Saturday, March 25, 2006

Solesmes, FR Summer 1996

I had lunch with Joe today at Vito's and we talked about Iraq and the ancient history of the region. We also were talking about weekend plans and I mentioned my upcoming visit to Francine with Krista. That lead to a comment about attending Mass at St. Joseph's Cathedral in San Jose since Kris had never seen this beautiful church. Joe hadn't either and was interested in seeing it. That lead us to talk about churches we have seen in Europe and finally to my memory of the Benedictine Abbey in Solesmes, France (pictured above).

I visited Solesmes for a day in June 1996. Solesmes is a quiet, pastoral village southwest of Paris, France. The Abbey is THE imposing structure of the village. As you can see above, the abbey is on a river which contributes to the quiet of the area. The houses are made of rock and mortar. Homes are adorned with shutters, a wild array of flowers, and niches occupied by saints and other holy figures. The entrance to the Monastery is through a driveway/walkway courtyard filled with tall, sheltering trees.

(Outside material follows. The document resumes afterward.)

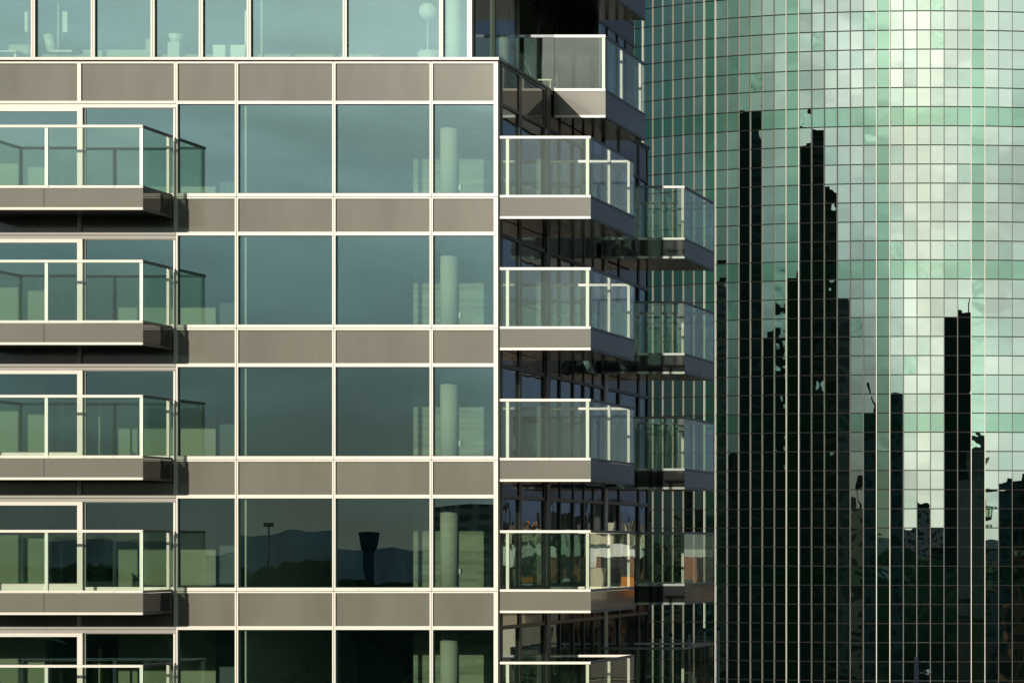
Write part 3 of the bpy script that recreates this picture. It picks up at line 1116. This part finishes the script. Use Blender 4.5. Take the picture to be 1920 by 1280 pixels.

I was with a group of students who were on tour with the Modesto Symphony Youth Orchestra that year. Quanah was 15 years old and going. I certainly wasn’t going to have HIM going to Europe when I hadn’t even been there yet, so Don and I signed on to be chaperones but that is another story. We were attending Mass there that Sunday morning because James Klein, the conductor, said “you can’t go to Europe and not experience the roots of Western music – Gregorian chant”. The music and liturgy was truly wonderful to experience but it was the Little Boy and the Monk who caught my attention.

Across the aisle and about two rows up from Don and I was a young family, a mom, dad, and little boy about 3-4 years old. The little boy wasn’t being noisy but he was very restless. His constant squirming occupied his parents enough to distract them from the Mass. Out of nowhere, a monk in black cape and hood glided up to the family and leaned in to the little boy. Monks at the Abbey for the most part follow the rule silence and it was amazing to see how the monk’s silent admonishment to the little boy settled him down immediately. A bit later at Communion there was again a moment of silent communication between the young child and the monk. As the monk walked to the front of the Abbey, he hesitated just for moment at the pew where the young family sat and looked once again at the child. And the little boy peered up quietly at him. There was something of the Norman Rockwell in this final exchange though with an appearance of old European elegance rather than American folk-art.

I tried to imagine myself as the child seeing this tall and imposing figure in black and I had the sense of being approached by the large blackbird. He wasn’t scary but he WAS startling. Upon reflection I realized that I have never once in all my years of church-going seen such a thing in an American church. In fact, my opinion about parents NOT even trying to control their children could easily become a whole separate entry here. In the meantime, this moment in time is as sharp in my memory and the day it happened.